Can you copy out the data exactly? Leave the images out.

— start Provided data —

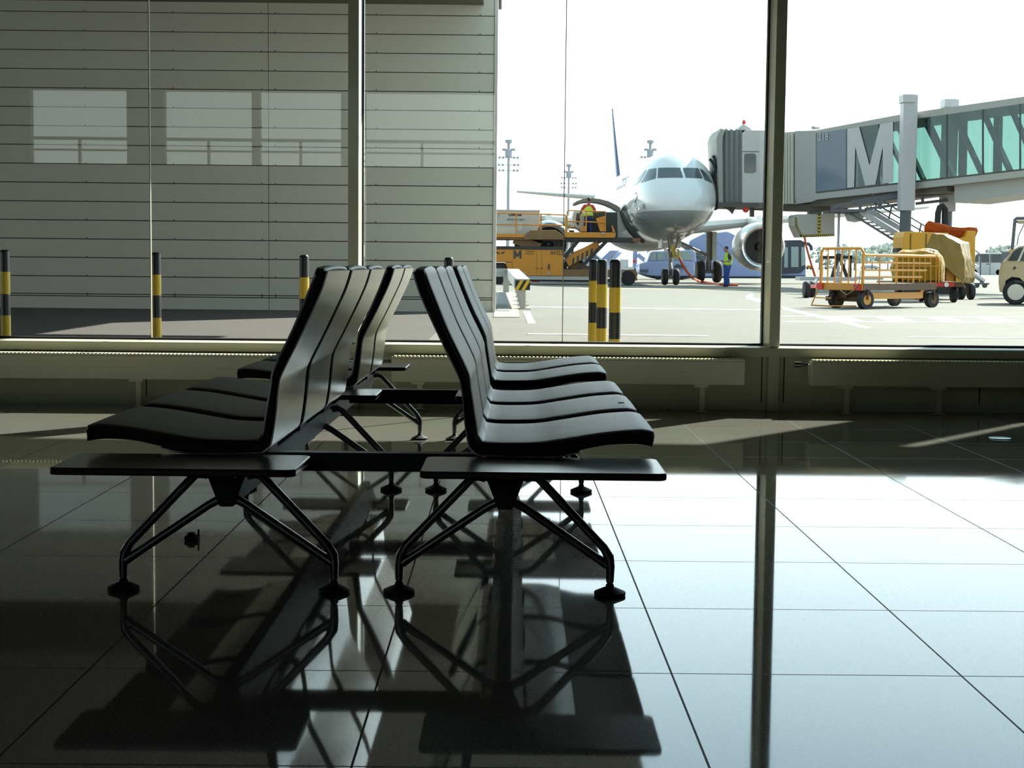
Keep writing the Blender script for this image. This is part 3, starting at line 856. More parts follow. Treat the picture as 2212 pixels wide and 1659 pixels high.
obj('tail_fin', surf([(0, ZC + 1.75, 28.2, 35.2, .62), (0, ZC + 2.4, 29.4, 35.5, .55), (0, ZC + 7.0, 34.3, 37.2, .26)], True), M['tail_blue'], plane, smooth=50)
# nose gear
ns = 4.75
ng = obj('nose_gear_leg', MB().tube([(0, ns, 2.5), (0, ns, .95), (0, ns, .42)], [.11, .10, .07], 14), M['gearm'], plane)
obj('drag_brace', MB().tube([(-.28, ns - 1.1, 2.35), (-.03, ns, 1.25)], .06, 8), M['gearm'], ng)
obj('drag_brace', MB().tube([(.28, ns - 1.1, 2.35), (.03, ns, 1.25)], .06, 8), M['gearm'], ng)
obj('torque_link', MB().tube([(0, ns - .12, 1.0), (0, ns - .42, .75), (0, ns - .12, .50)], .05, 8), M['gearm'], ng)
obj('taxi_light_bar', MB().box(-.35, .35, ns - .2, ns - .05, 1.52, 1.66), M['bare'], ng, bevel=0.02)
for sg in (-1, 1):
    obj('nose_gear_door', MB().box(sg * .42 - .02, sg * .42 + .02, ns - .1, ns + 1.2, 1.7, 2.35), M['wing'], ng)
    w = MB().lathe([(.2, -.13), (.31, -.13), (.365, -.09), (.38, 0), (.365, .09), (.31, .13), (.2, .13)], (sg * .26, ns, .38), 'X', 28)
    obj('nose_wheel', w, M['tyre'], ng, smooth=50)
obj('axle', MB().cyl((-.3, ns, .38), (.3, ns, .38), .07, 10), M['gearm'], ng)
# hoses by the nose gear
t = thing('ground_power_cable', 'yellow and red cable drooping from the nose gear to the ground', 'cable', tuple(ground(1530, 617)))
Yh = 67.6
wobj('yellow_loop', MB().ptube([(1452, 528, Yh), (1452, 540, Yh), (1455, 552, Yh), (1460, 557.5, Yh), (1466, 555, Yh), (1467, 546, Yh), (1464, 538, Yh)], .05), M['hose_y'], t)
wobj('yellow_loop', MB().ptube([(1455, 528, Yh + .1), (1456, 542, Yh + .1), (1460, 552, Yh + .1), (1465, 554, Yh + .1), (1468, 549, Yh + .1), (1466, 540, Yh + .1)], .045), M['hose_y'], t)
g1, g2 = ground(1515, 614), ground(1556, 618)
wobj('red_hose', MB().tube([at(1467, 556, Yh), at(1475, 572, Yh), at(1485, 588, Yh), at(1496, 601, Yh), g1 + Vector((0, 0, .12)), g2 + Vector((0, 0, .06)), g2 + Vector((.8, .1, .05))], .055, 8), M['hose_r'], t)
# ------------------------------------------------------------------ cargo loader, containers, people
M['lo_yellow'] = mat('orange_yellow_paint', (0.64, 0.25, 0.022), 0.45, var=0.06, scale=1.5)
M['lo_rust'] = mat('worn_brown_orange_steel', (0.22, 0.12, 0.05), 0.65, var=0.45, scale=2.2)
M['lo_dark'] = mat('greasy_dark_steel', (0.035, 0.032, 0.03), 0.6, var=0.4, scale=3)
M['uld'] = mat('scuffed_aluminium_container', (0.50, 0.50, 0.46), 0.5, metal=0.2, var=0.22, scale=2.5)
M['uld_dark'] = mat('dark_container_curtain', (0.035, 0.04, 0.035), 0.6, var=0.3, scale=3)
M['ink'] = mat('dark_grey_lettering', (0.05, 0.05, 0.05), 0.6)
M['ink_brown'] = mat('brown_lettering', (0.22, 0.12, 0.03), 0.6)
M['silver'] = mat('silver_sill', (0.42, 0.42, 0.40), 0.4, metal=0.4)
M['red'] = mat('red_plastic', (0.60, 0.03, 0.025), 0.4)
M['skin'] = mat('skin', (0.42, 0.22, 0.15), 0.55, var=0.05)
M['skin_dark'] = mat('tanned_skin', (0.20, 0.09, 0.065), 0.55, var=0.05)
M['hair'] = mat('dark_hair', (0.02, 0.016, 0.014), 0.6)
M['vest'] = mat('lime_safety_vest', (0.50, 0.72, 0.05), 0.7, var=0.1)
M['vest_band'] = mat('pale_reflective_band', (0.62, 0.70, 0.45), 0.4)
M['shirt_red'] = mat('red_shirt', (0.48, 0.05, 0.05), 0.8)
M['shirt_navy'] = mat('navy_shirt', (0.02, 0.025, 0.06), 0.8)
M['trouser'] = mat('blue_work_trousers', (0.025, 0.06, 0.24), 0.8, var=0.2)
M['trouser_d'] = mat('dark_blue_work_trousers', (0.015, 0.025, 0.11), 0.8, var=0.2)
M['boot'] = mat('black_boots', (0.012, 0.012, 0.012), 0.5)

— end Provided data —

* Exercise solution *
Keep writing the Blender script for this image. This is part 3, starting at line 856. More parts follow. Treat the picture as 2212 pixels wide and 1659 pixels high.
obj('tail_fin', surf([(0, ZC + 1.75, 28.2, 35.2, .62), (0, ZC + 2.4, 29.4, 35.5, .55), (0, ZC + 7.0, 34.3, 37.2, .26)], True), M['tail_blue'], plane, smooth=50)
# nose gear
ns = 4.75
ng = obj('nose_gear_leg', MB().tube([(0, ns, 2.5), (0, ns, .95), (0, ns, .42)], [.11, .10, .07], 14), M['gearm'], plane)
obj('drag_brace', MB().tube([(-.28, ns - 1.1, 2.35), (-.03, ns, 1.25)], .06, 8), M['gearm'], ng)
obj('drag_brace', MB().tube([(.28, ns - 1.1, 2.35), (.03, ns, 1.25)], .06, 8), M['gearm'], ng)
obj('torque_link', MB().tube([(0, ns - .12, 1.0), (0, ns - .42, .75), (0, ns - .12, .50)], .05, 8), M['gearm'], ng)
obj('taxi_light_bar', MB().box(-.35, .35, ns - .2, ns - .05, 1.52, 1.66), M['bare'], ng, bevel=0.02)
for sg in (-1, 1):
    obj('nose_gear_door', MB().box(sg * .42 - .02, sg * .42 + .02, ns - .1, ns + 1.2, 1.7, 2.35), M['wing'], ng)
    w = MB().lathe([(.2, -.13), (.31, -.13), (.365, -.09), (.38, 0), (.365, .09), (.31, .13), (.2, .13)], (sg * .26, ns, .38), 'X', 28)
    obj('nose_wheel', w, M['tyre'], ng, smooth=50)
obj('axle', MB().cyl((-.3, ns, .38), (.3, ns, .38), .07, 10), M['gearm'], ng)
# hoses by the nose gear
t = thing('ground_power_cable', 'yellow and red cable drooping from the nose gear to the ground', 'cable', tuple(ground(1530, 617)))
Yh = 67.6
wobj('yellow_loop', MB().ptube([(1452, 528, Yh), (1452, 540, Yh), (1455, 552, Yh), (1460, 557.5, Yh), (1466, 555, Yh), (1467, 546, Yh), (1464, 538, Yh)], .05), M['hose_y'], t)
wobj('yellow_loop', MB().ptube([(1455, 528, Yh + .1), (1456, 542, Yh + .1), (1460, 552, Yh + .1), (1465, 554, Yh + .1), (1468, 549, Yh + .1), (1466, 540, Yh + .1)], .045), M['hose_y'], t)
g1, g2 = ground(1515, 614), ground(1556, 618)
wobj('red_hose', MB().tube([at(1467, 556, Yh), at(1475, 572, Yh), at(1485, 588, Yh), at(1496, 601, Yh), g1 + Vector((0, 0, .12)), g2 + Vector((0, 0, .06)), g2 + Vector((.8, .1, .05))], .055, 8), M['hose_r'], t)
# ------------------------------------------------------------------ cargo loader, containers, people
M['lo_yellow'] = mat('orange_yellow_paint', (0.64, 0.25, 0.022), 0.45, var=0.06, scale=1.5)
M['lo_rust'] = mat('worn_brown_orange_steel', (0.22, 0.12, 0.05), 0.65, var=0.45, scale=2.2)
M['lo_dark'] = mat('greasy_dark_steel', (0.035, 0.032, 0.03), 0.6, var=0.4, scale=3)
M['uld'] = mat('scuffed_aluminium_container', (0.50, 0.50, 0.46), 0.5, metal=0.2, var=0.22, scale=2.5)
M['uld_dark'] = mat('dark_container_curtain', (0.035, 0.04, 0.035), 0.6, var=0.3, scale=3)
M['ink'] = mat('dark_grey_lettering', (0.05, 0.05, 0.05), 0.6)
M['ink_brown'] = mat('brown_lettering', (0.22, 0.12, 0.03), 0.6)
M['silver'] = mat('silver_sill', (0.42, 0.42, 0.40), 0.4, metal=0.4)
M['red'] = mat('red_plastic', (0.60, 0.03, 0.025), 0.4)
M['skin'] = mat('skin', (0.42, 0.22, 0.15), 0.55, var=0.05)
M['skin_dark'] = mat('tanned_skin', (0.20, 0.09, 0.065), 0.55, var=0.05)
M['hair'] = mat('dark_hair', (0.02, 0.016, 0.014), 0.6)
M['vest'] = mat('lime_safety_vest', (0.50, 0.72, 0.05), 0.7, var=0.1)
M['vest_band'] = mat('pale_reflective_band', (0.62, 0.70, 0.45), 0.4)
M['shirt_red'] = mat('red_shirt', (0.48, 0.05, 0.05), 0.8)
M['shirt_navy'] = mat('navy_shirt', (0.02, 0.025, 0.06), 0.8)
M['trouser'] = mat('blue_work_trousers', (0.025, 0.06, 0.24), 0.8, var=0.2)
M['trouser_d'] = mat('dark_blue_work_trousers', (0.015, 0.025, 0.11), 0.8, var=0.2)
M['boot'] = mat('black_boots', (0.012, 0.012, 0.012), 0.5)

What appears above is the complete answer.